Speaking about the role of the Vatican regarding inaction from responsible authorities, Cardinal Müller says that “in Rome, one is intimidated and one suffers under the constant reproach that one is too strict or that an institution like the Congregation for the Faith does not anymore fit into our times.” There are often to be heard “anachronistic references to the Roman Inquisition or the Holy Office” so as to more easily “relativize or dismiss” the decisions from the Congregation.

“One does not wish to appear [to be] putting on the breaks and one wishes to give professors a chance,” Müller explains. “But such tactical games do not help. When the theological level is sinking and the academic standard is getting lost in the chaos of subjective opinions, then a theological formation at universities makes no sense anymore.”

Cardinal Müller says that, in some cases, “individual institutions [in Germany] are not capable [of reforming] themselves, even with the help of the Church’s Magisterium.”

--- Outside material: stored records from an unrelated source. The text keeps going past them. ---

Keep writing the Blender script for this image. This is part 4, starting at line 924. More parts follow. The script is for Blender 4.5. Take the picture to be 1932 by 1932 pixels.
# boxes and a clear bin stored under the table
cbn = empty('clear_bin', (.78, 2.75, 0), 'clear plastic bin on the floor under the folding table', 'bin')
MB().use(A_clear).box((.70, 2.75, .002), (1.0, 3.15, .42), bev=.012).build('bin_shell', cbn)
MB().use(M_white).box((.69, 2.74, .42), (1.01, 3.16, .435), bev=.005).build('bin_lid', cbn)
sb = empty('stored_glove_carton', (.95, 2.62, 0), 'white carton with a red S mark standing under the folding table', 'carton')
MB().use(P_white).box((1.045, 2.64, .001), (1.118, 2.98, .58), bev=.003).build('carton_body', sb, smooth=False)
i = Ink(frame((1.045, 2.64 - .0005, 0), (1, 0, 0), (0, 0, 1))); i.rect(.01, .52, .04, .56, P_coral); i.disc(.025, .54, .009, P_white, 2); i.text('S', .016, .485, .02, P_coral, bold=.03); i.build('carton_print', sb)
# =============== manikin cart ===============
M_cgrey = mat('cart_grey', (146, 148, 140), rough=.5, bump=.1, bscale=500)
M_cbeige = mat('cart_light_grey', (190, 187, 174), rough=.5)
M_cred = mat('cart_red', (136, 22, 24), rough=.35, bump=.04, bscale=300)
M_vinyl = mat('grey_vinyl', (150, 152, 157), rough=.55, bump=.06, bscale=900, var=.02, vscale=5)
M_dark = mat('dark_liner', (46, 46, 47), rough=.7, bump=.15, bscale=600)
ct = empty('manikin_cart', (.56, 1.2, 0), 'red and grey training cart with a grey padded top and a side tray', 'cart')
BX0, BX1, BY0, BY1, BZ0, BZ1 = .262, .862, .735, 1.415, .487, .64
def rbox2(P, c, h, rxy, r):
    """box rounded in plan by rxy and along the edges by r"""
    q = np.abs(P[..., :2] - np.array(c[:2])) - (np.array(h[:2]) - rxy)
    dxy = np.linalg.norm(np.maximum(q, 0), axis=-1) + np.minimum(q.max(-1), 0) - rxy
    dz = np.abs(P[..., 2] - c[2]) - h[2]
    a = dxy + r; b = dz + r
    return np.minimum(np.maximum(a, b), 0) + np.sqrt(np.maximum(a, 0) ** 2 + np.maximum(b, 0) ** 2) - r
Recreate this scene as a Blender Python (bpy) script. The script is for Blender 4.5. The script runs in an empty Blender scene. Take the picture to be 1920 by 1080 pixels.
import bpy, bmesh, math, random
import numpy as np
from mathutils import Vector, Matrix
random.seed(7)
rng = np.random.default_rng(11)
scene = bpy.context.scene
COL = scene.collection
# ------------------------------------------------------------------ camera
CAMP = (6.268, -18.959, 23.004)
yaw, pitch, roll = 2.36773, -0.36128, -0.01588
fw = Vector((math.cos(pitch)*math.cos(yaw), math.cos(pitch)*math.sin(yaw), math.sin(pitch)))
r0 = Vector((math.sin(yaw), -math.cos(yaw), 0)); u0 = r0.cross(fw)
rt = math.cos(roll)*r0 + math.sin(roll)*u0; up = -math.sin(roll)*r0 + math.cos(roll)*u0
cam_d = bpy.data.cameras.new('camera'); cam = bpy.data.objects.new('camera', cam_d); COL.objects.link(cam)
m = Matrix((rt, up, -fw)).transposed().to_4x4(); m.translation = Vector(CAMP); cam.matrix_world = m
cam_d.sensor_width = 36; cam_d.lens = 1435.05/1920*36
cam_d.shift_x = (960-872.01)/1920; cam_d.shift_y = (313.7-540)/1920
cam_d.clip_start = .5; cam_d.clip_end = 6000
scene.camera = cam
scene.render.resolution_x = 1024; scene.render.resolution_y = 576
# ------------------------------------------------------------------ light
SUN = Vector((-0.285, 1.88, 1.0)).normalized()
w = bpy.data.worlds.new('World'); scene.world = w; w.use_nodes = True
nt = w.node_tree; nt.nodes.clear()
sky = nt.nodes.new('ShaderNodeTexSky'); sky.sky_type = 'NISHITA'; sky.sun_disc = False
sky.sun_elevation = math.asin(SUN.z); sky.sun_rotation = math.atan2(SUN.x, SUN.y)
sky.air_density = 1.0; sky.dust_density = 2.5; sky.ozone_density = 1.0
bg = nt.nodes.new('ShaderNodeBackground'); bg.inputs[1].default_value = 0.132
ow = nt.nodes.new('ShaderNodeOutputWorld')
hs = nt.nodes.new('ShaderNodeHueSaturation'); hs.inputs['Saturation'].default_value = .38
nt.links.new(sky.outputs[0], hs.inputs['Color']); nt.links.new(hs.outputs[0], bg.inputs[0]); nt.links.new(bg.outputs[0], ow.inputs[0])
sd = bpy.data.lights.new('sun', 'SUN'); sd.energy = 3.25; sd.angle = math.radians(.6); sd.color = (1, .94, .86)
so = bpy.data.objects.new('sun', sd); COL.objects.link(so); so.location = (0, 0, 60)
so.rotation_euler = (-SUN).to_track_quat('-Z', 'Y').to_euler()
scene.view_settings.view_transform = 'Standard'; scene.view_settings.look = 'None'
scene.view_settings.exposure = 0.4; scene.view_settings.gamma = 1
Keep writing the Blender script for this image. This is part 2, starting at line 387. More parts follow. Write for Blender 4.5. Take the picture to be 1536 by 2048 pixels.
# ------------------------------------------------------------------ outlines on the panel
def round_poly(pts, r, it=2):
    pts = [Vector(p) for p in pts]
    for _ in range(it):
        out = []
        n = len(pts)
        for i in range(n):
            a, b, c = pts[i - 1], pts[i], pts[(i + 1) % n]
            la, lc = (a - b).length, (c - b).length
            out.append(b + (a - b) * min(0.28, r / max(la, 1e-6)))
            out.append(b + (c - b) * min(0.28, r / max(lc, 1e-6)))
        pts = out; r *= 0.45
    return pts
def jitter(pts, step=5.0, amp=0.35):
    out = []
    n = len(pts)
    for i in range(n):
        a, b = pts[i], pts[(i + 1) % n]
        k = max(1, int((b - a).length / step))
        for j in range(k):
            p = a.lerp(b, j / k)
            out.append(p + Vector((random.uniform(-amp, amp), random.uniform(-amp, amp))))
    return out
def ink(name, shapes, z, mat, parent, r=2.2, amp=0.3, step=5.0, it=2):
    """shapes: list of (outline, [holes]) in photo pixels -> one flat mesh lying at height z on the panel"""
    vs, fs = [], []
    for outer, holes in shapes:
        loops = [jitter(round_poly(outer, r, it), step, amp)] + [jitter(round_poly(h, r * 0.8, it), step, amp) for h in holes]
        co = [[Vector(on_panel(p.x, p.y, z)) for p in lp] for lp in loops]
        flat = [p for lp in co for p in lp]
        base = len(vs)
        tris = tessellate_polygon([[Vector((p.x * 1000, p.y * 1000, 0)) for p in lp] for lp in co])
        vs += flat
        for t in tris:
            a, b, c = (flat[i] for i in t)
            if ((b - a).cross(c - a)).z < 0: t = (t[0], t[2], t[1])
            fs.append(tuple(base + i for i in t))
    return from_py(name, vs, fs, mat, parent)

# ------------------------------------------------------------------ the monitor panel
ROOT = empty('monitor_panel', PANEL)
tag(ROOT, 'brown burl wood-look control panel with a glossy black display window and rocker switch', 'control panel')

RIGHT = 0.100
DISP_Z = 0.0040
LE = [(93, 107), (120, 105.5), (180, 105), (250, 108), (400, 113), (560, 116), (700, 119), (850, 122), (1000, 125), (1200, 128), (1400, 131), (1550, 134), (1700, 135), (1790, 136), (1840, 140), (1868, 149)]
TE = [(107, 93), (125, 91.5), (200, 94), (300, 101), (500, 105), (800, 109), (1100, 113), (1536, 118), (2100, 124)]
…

Pointing to the immense wealth of the Catholic Church in Germany, the German cardinal says that Rome has a sort of “minority complex toward the German-speaking world with its money and with the – earlier – [good] reputation of ‘German theology.’ This leads to leaving the Germans to themselves, as long as the money flows in,” the prelate explains.

Politely criticizing Rome here for its leniency toward the German-speaking Catholic world, Cardinal Müller reminds Rome of its own responsibility: “And here [in the Church], everybody is responsible for everyone, but especially the ‘Pope as the permanent and visible source and foundation of unity of faith and communion’ (Lumen Gentium 18).”

Since this Müller interview, in large parts, deals with the situation of the Catholic Church in Germany, it has already attracted the attention of major German-speaking Catholic outlets such as Katholisch.de and Kath.net.

For the U.S. audience, however, it might be especially of interest that Cardinal Müller, when once more discussing the matter of homosexuality, quotes the U.S. author Daniel Mattson. Mattson’s recent book is entitled Why I Don't Want to Call Myself Gay, and the German cardinal quotes it when saying that “‘homosexuals’ as a third species, next to men and women, does not exist. I rely here on the book by [Daniel] Mattson” who, as someone affected by this problem, “is more trustworthy than all the prominent ideologues together.”

Moreover, touching upon the many clerical sex abuse cases and the suffering of the victims themselves – which he dealt with when heading the Congregation for the Doctrine of the Faith – Cardinal Müller says that “neither the Church’s sexual morality nor celibacy themselves are responsible for this suffering, but especially the fact that they have both been culpably defied.”